To do: Reproduce the following material exactly, including every line.

(A run of records)
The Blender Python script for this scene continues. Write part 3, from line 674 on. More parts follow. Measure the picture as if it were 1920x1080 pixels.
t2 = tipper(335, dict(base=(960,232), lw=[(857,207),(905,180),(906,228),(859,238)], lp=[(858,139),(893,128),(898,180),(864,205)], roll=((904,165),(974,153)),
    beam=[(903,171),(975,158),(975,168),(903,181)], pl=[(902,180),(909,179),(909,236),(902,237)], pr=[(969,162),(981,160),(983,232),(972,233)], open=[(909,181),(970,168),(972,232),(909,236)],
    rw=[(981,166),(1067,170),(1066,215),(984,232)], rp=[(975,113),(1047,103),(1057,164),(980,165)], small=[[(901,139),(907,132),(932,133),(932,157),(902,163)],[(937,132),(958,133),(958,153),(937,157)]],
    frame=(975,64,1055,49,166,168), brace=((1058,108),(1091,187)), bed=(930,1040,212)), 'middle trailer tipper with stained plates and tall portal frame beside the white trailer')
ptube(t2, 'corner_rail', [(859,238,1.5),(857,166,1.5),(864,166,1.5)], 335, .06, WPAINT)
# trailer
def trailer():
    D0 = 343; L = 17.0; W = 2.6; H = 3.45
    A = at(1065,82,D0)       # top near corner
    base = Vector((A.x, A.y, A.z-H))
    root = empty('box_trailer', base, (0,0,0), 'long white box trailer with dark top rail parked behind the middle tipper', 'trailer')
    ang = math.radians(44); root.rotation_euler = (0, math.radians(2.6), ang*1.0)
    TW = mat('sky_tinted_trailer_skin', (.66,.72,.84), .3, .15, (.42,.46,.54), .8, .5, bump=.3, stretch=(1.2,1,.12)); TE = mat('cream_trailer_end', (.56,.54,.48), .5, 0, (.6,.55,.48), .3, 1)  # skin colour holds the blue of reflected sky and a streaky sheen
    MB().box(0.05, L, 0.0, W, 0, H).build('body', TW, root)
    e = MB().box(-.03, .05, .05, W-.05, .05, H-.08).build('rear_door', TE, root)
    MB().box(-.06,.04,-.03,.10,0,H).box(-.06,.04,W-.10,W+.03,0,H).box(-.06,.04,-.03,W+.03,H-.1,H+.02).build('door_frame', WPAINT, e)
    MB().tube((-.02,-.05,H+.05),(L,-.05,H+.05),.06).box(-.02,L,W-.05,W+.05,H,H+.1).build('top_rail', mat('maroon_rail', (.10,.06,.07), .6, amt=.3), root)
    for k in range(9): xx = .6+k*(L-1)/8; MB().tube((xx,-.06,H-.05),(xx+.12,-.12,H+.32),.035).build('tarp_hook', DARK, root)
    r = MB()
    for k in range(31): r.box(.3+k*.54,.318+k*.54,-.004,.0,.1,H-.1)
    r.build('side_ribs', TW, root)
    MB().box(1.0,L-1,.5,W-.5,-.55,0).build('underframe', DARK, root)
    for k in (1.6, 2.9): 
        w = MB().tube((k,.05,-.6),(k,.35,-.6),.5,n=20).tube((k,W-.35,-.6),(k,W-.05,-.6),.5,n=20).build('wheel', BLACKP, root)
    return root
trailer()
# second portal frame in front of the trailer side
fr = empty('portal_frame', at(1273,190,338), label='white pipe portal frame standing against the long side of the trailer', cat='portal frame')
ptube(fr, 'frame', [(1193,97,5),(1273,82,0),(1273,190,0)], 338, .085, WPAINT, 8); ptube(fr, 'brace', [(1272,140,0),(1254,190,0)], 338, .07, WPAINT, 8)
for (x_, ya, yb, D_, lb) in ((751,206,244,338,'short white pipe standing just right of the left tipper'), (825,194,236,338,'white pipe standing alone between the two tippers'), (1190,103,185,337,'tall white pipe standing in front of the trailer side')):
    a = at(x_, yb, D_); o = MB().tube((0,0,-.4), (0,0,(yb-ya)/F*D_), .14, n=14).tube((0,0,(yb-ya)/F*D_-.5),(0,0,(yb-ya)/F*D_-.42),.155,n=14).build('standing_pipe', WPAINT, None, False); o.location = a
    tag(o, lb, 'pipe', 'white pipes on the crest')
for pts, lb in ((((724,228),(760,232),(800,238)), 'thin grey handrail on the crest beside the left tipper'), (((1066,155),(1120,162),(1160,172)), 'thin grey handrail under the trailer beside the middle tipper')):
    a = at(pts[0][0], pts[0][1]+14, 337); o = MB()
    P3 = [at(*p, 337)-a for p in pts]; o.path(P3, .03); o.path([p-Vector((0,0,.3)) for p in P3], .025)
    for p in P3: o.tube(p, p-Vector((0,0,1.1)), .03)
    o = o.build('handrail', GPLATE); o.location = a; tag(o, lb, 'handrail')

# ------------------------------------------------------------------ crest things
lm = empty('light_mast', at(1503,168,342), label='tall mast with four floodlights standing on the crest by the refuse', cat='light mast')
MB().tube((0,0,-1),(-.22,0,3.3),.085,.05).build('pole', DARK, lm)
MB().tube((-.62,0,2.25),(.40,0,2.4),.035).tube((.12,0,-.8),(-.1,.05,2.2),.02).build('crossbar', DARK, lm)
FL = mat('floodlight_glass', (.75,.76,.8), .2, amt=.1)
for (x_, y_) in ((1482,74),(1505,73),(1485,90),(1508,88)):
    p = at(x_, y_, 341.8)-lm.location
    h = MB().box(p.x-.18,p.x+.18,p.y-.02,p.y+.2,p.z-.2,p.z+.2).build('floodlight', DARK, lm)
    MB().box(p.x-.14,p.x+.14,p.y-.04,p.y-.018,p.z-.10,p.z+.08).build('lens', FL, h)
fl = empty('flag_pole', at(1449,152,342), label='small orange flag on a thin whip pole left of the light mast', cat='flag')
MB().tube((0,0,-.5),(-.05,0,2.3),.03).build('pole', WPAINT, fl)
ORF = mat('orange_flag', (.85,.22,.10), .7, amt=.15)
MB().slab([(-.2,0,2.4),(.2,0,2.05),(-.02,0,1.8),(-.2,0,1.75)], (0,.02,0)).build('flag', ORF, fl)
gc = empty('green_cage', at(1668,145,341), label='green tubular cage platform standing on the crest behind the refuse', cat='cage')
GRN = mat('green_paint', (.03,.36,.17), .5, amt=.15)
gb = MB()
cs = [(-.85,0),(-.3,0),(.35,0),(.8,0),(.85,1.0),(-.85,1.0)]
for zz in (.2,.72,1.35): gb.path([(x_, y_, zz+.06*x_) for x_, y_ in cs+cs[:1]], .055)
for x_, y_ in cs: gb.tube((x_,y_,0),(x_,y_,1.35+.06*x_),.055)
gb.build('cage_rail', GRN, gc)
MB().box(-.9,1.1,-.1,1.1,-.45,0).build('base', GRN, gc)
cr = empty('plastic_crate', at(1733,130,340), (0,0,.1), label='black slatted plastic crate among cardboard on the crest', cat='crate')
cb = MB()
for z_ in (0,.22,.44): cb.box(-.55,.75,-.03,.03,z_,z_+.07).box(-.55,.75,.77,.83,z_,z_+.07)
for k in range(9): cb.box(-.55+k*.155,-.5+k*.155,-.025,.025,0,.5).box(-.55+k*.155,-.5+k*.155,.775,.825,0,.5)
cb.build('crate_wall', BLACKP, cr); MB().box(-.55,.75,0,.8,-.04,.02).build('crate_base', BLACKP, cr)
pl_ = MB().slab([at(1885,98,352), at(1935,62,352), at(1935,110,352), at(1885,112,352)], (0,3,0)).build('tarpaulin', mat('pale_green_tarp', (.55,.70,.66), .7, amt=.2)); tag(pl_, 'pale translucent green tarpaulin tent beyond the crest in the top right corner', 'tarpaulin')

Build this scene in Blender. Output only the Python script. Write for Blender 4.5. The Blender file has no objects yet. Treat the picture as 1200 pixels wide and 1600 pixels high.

Written reply:
The Blender Python script for this scene continues. Write part 3, from line 674 on. More parts follow. Measure the picture as if it were 1920x1080 pixels.
t2 = tipper(335, dict(base=(960,232), lw=[(857,207),(905,180),(906,228),(859,238)], lp=[(858,139),(893,128),(898,180),(864,205)], roll=((904,165),(974,153)),
    beam=[(903,171),(975,158),(975,168),(903,181)], pl=[(902,180),(909,179),(909,236),(902,237)], pr=[(969,162),(981,160),(983,232),(972,233)], open=[(909,181),(970,168),(972,232),(909,236)],
    rw=[(981,166),(1067,170),(1066,215),(984,232)], rp=[(975,113),(1047,103),(1057,164),(980,165)], small=[[(901,139),(907,132),(932,133),(932,157),(902,163)],[(937,132),(958,133),(958,153),(937,157)]],
    frame=(975,64,1055,49,166,168), brace=((1058,108),(1091,187)), bed=(930,1040,212)), 'middle trailer tipper with stained plates and tall portal frame beside the white trailer')
ptube(t2, 'corner_rail', [(859,238,1.5),(857,166,1.5),(864,166,1.5)], 335, .06, WPAINT)
# trailer
def trailer():
    D0 = 343; L = 17.0; W = 2.6; H = 3.45
    A = at(1065,82,D0)       # top near corner
    base = Vector((A.x, A.y, A.z-H))
    root = empty('box_trailer', base, (0,0,0), 'long white box trailer with dark top rail parked behind the middle tipper', 'trailer')
    ang = math.radians(44); root.rotation_euler = (0, math.radians(2.6), ang*1.0)
    TW = mat('sky_tinted_trailer_skin', (.66,.72,.84), .3, .15, (.42,.46,.54), .8, .5, bump=.3, stretch=(1.2,1,.12)); TE = mat('cream_trailer_end', (.56,.54,.48), .5, 0, (.6,.55,.48), .3, 1)  # skin colour holds the blue of reflected sky and a streaky sheen
    MB().box(0.05, L, 0.0, W, 0, H).build('body', TW, root)
    e = MB().box(-.03, .05, .05, W-.05, .05, H-.08).build('rear_door', TE, root)
    MB().box(-.06,.04,-.03,.10,0,H).box(-.06,.04,W-.10,W+.03,0,H).box(-.06,.04,-.03,W+.03,H-.1,H+.02).build('door_frame', WPAINT, e)
    MB().tube((-.02,-.05,H+.05),(L,-.05,H+.05),.06).box(-.02,L,W-.05,W+.05,H,H+.1).build('top_rail', mat('maroon_rail', (.10,.06,.07), .6, amt=.3), root)
    for k in range(9): xx = .6+k*(L-1)/8; MB().tube((xx,-.06,H-.05),(xx+.12,-.12,H+.32),.035).build('tarp_hook', DARK, root)
    r = MB()
    for k in range(31): r.box(.3+k*.54,.318+k*.54,-.004,.0,.1,H-.1)
    r.build('side_ribs', TW, root)
    MB().box(1.0,L-1,.5,W-.5,-.55,0).build('underframe', DARK, root)
    for k in (1.6, 2.9): 
        w = MB().tube((k,.05,-.6),(k,.35,-.6),.5,n=20).tube((k,W-.35,-.6),(k,W-.05,-.6),.5,n=20).build('wheel', BLACKP, root)
    return root
trailer()
# second portal frame in front of the trailer side
fr = empty('portal_frame', at(1273,190,338), label='white pipe portal frame standing against the long side of the trailer', cat='portal frame')
ptube(fr, 'frame', [(1193,97,5),(1273,82,0),(1273,190,0)], 338, .085, WPAINT, 8); ptube(fr, 'brace', [(1272,140,0),(1254,190,0)], 338, .07, WPAINT, 8)
for (x_, ya, yb, D_, lb) in ((751,206,244,338,'short white pipe standing just right of the left tipper'), (825,194,236,338,'white pipe standing alone between the two tippers'), (1190,103,185,337,'tall white pipe standing in front of the trailer side')):
    a = at(x_, yb, D_); o = MB().tube((0,0,-.4), (0,0,(yb-ya)/F*D_), .14, n=14).tube((0,0,(yb-ya)/F*D_-.5),(0,0,(yb-ya)/F*D_-.42),.155,n=14).build('standing_pipe', WPAINT, None, False); o.location = a
    tag(o, lb, 'pipe', 'white pipes on the crest')
for pts, lb in ((((724,228),(760,232),(800,238)), 'thin grey handrail on the crest beside the left tipper'), (((1066,155),(1120,162),(1160,172)), 'thin grey handrail under the trailer beside the middle tipper')):
    a = at(pts[0][0], pts[0][1]+14, 337); o = MB()
    P3 = [at(*p, 337)-a for p in pts]; o.path(P3, .03); o.path([p-Vector((0,0,.3)) for p in P3], .025)
    for p in P3: o.tube(p, p-Vector((0,0,1.1)), .03)
    o = o.build('handrail', GPLATE); o.location = a; tag(o, lb, 'handrail')

# ------------------------------------------------------------------ crest things
lm = empty('light_mast', at(1503,168,342), label='tall mast with four floodlights standing on the crest by the refuse', cat='light mast')
MB().tube((0,0,-1),(-.22,0,3.3),.085,.05).build('pole', DARK, lm)
MB().tube((-.62,0,2.25),(.40,0,2.4),.035).tube((.12,0,-.8),(-.1,.05,2.2),.02).build('crossbar', DARK, lm)
FL = mat('floodlight_glass', (.75,.76,.8), .2, amt=.1)
for (x_, y_) in ((1482,74),(1505,73),(1485,90),(1508,88)):
    p = at(x_, y_, 341.8)-lm.location
    h = MB().box(p.x-.18,p.x+.18,p.y-.02,p.y+.2,p.z-.2,p.z+.2).build('floodlight', DARK, lm)
    MB().box(p.x-.14,p.x+.14,p.y-.04,p.y-.018,p.z-.10,p.z+.08).build('lens', FL, h)
fl = empty('flag_pole', at(1449,152,342), label='small orange flag on a thin whip pole left of the light mast', cat='flag')
MB().tube((0,0,-.5),(-.05,0,2.3),.03).build('pole', WPAINT, fl)
ORF = mat('orange_flag', (.85,.22,.10), .7, amt=.15)
MB().slab([(-.2,0,2.4),(.2,0,2.05),(-.02,0,1.8),(-.2,0,1.75)], (0,.02,0)).build('flag', ORF, fl)
gc = empty('green_cage', at(1668,145,341), label='green tubular cage platform standing on the crest behind the refuse', cat='cage')
GRN = mat('green_paint', (.03,.36,.17), .5, amt=.15)
gb = MB()
cs = [(-.85,0),(-.3,0),(.35,0),(.8,0),(.85,1.0),(-.85,1.0)]
for zz in (.2,.72,1.35): gb.path([(x_, y_, zz+.06*x_) for x_, y_ in cs+cs[:1]], .055)
for x_, y_ in cs: gb.tube((x_,y_,0),(x_,y_,1.35+.06*x_),.055)
gb.build('cage_rail', GRN, gc)
MB().box(-.9,1.1,-.1,1.1,-.45,0).build('base', GRN, gc)
cr = empty('plastic_crate', at(1733,130,340), (0,0,.1), label='black slatted plastic crate among cardboard on the crest', cat='crate')
cb = MB()
for z_ in (0,.22,.44): cb.box(-.55,.75,-.03,.03,z_,z_+.07).box(-.55,.75,.77,.83,z_,z_+.07)
for k in range(9): cb.box(-.55+k*.155,-.5+k*.155,-.025,.025,0,.5).box(-.55+k*.155,-.5+k*.155,.775,.825,0,.5)
cb.build('crate_wall', BLACKP, cr); MB().box(-.55,.75,0,.8,-.04,.02).build('crate_base', BLACKP, cr)
pl_ = MB().slab([at(1885,98,352), at(1935,62,352), at(1935,110,352), at(1885,112,352)], (0,3,0)).build('tarpaulin', mat('pale_green_tarp', (.55,.70,.66), .7, amt=.2)); tag(pl_, 'pale translucent green tarpaulin tent beyond the crest in the top right corner', 'tarpaulin')

Build this scene in Blender. Output only the Python script. Write for Blender 4.5. The Blender file has no objects yet. Treat the picture as 1200 pixels wide and 1600 pixels high.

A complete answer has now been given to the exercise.